I talk to him a lot, and he has pretty concrete defenses. I'll check some of that Lit out though, thanks user

Why are these people allowed to be destructive like this while the mere mention of trans being not the best thing ever throws them in a fit of rage?

Before pol-about whats right rather than logic and reason culture is subjective

After pol- western values or fuck you we need to protect our future from degeneracy

but im just waiting for the technological singularity desu

cuckservative - neocuckservative - paleocuckservative - alt-lite - alt-right - literally hitler

it doesn't matter you wuss! ADOLF NEEDS YOU!
there is no going back anyway. you have exposed the globalist plans (partially, bc i doubt you are woke on pic related) in your mind, already.
you cant go back. you MUST go forward!

I wouldnt go for some vulcanish stoicism. Emotions can be very good. It is enjoyable to feel Romantic love. Romantic love also makes it easier to do the neccesary things thst make a marriage succesful, ie working for a better life for you and your spouse, supporting your spouse, helping your spouse when they falter, showing affection to your spouse etc.

The problem arises when the emotion becomes the goal, and not the succesful marriage. It may lead many to believe if their romantic love fades or diminishes then the marriage must be over or nearing its end.

This is my main problem with gay marriage. It further leads the culture into misunderstanding the purpose of marriage. Marriage is viewed as some sort of ultimate expression of romantic love/sexual attraction, and not what it really is, a series of obligations and duties owed between a man and a woman to take care of one anothet and any children they might have.

Top 10 anime transformations: agnostic antifa to Christian ancap this past year.

knowledge is power, ignorance is bliss

They haven't necessarily changed, they simply became more defined and accurate as I went further down the rabbit hole. Major issues in the past felt more distant and irrelevant.

>I want to fuck sluts, but I wouldn't marry a slut. What do sluts do later in life? I'm sure they figure something out, don't worry.
>People need homes, properties to live on and means to retire. How do they all do it? I'm sure they figure something out, don't worry.
>So many things are fucking degenerate beyond recovery, but I'm sure there's a reasonable explanation and I'm the issue.

Sup Forums-tier internet chambers have given me the necessary reading resources and vocabulary to articulate my thoughts. It also gave me the social acceptance humans carve. There are other players who see the same, not everyone is an NPC.

WTF is that thing.... kill it with fire and burn the remains with acid...

im still pretty socalist
some people really do need care from the gobament also tech is rapidly replacing us in the work place we might need gobament living wage or their might be chaos
But im optimistic it will free us humans do devote out time to other things like art or better understanding of one another

Idc I really want to die anyway

I've been on Sup Forums in general since about 2009.
I have always been socially liberal, but I think Identity politics are nothing but a distraction and the people that fall for that shit are a special kind of stupid.
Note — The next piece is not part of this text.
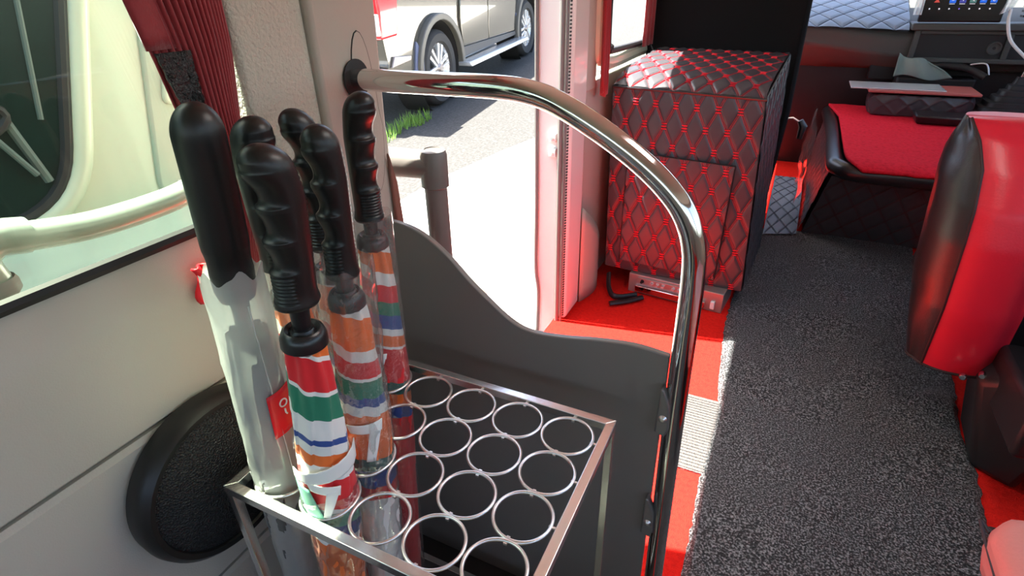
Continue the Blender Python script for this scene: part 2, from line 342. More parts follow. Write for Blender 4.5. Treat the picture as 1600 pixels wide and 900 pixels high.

Though just because I'm socially liberal doesn't mean I think that everyone should need to kiss your ass; I just think on your own property and with your own money you should be able to do whatever you feel like, assuming others are not harmed by your decision. I think fiscal conservatism is a fair position given that others are made to pay into a tax pool, and those same people often don't get to decide where their tax dollars go. Creating federal level social programs and expecting others to pay for them regardless of whether they agree with them is tyranny with some extra steps.
>tl;dr I'm still a lolbertarian and very little has changed besides doubling down on the fiscal conservatism.